The creek has been forced into a straight channel, hidden underground by culverts or exposed to the sun without shady vegetation, making it too warm for most trout.
“It’s very exciting to see it finally come to fruition,” said Abigail Breuer, a parent volunteer and range ecologist, who has shared Hompesch’s dream for years.
People willing to donate their professional skills have spent hundreds of hours meeting over the past year to plan the project, Breuer said. They also held design sessions with students and surveyed 400 students and teachers about what they’d like to see.
Phase 1 will be a bare bones project, she said. The plan is to create the new meandering streambed, put in boulders and plant riparian vegetation to prevent erosion. A long culvert will be removed and the hidden parts of the creek exposed to daylight.
They’ve raised a $25,000 grant from the National Fish & Wildlife Foundation and $25,000 from the Montana Fish, Wildlife and Parks Department, plus smaller grants from the Sonoran Institute, Montana Trout Foundation and Gallatin Valley Land Trust.
The project’s website estimates that $72,000 has been raised toward the $192,000 cost of the first phase.
Hydrologist Scott Gillilan, a creek reconstruction expert, said he was recruited to volunteer when his daughter took Hompesch’s class. Gillilan said the entire project from Main Street to Durston Road would cost $367,000. Thanks to people donating services at no cost or low cost, he said, it will be possible to do the work for less, but fundraising is still important.

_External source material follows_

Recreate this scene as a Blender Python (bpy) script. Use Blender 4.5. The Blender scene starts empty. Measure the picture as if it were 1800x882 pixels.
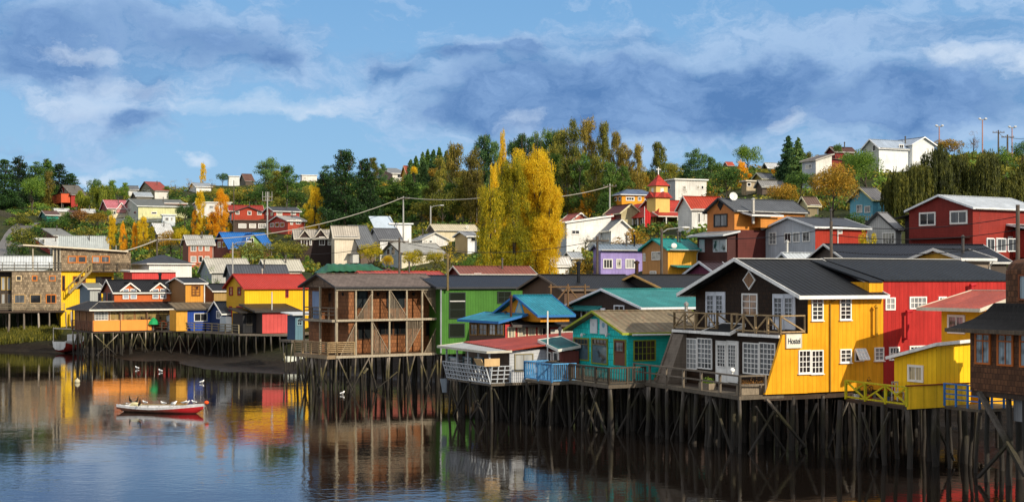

Money and materials are still needed for bridges, benches, trees, additional landscaping and outdoor classrooms. North of Lamme Street, Gillilan said, the space for the creek is quite narrow, so rather than creating meanders, the plan calls for lots of landscaping and boulders to give a more natural appearance.
Gallatin County Commissioner Steve White said he was “blown away” when he heard about the project. White was a senior in the Class of 1969 that dug a new channel for the creek to create an island in the southeast corner of campus.
Seniors hand-carried pickup loads of rocks to line the streambed, he said. Over the years, their new channel filled in, but that corner of campus remains attractive, with the creek, rocks and large shade trees. After that, however, the creek disappears under a dull stretch of flat lawn.
“I love it,” White said of the project. “I’m just thrilled they’re pulling it off.”
Other major volunteers and supporters are engineer Chris Wasia, Sime Construction, wetlands specialist Barbara Vaughn, landscape architect Amy Stefan and Megan Kempt of Bozeman High’s Parent Advisory Council.
To take better care of the creek, student clubs and teams will adopt sections to plant and keep up, Hompesch said. She said she hopes it will be finished in the next couple of years, joking that she can’t retire until it’s done.
Mandeville Creek, a spring creek, rises in fields just south of Kagy Boulevard and runs north through the Montana State University campus. At College Street it’s “entombed” under city streets, until it emerges at Bozeman High on its way to the East Gallatin River.
MSU was going to bury the creek in a culvert when it planned the new Ag Bioscience Building, but in 2007 creek advocates argued successfully to treat it as an attractive “amenity instead of a nuisance.” MSU installed a footbridge for students over the stream and volunteers cleaned wind-blown garbage from the creek.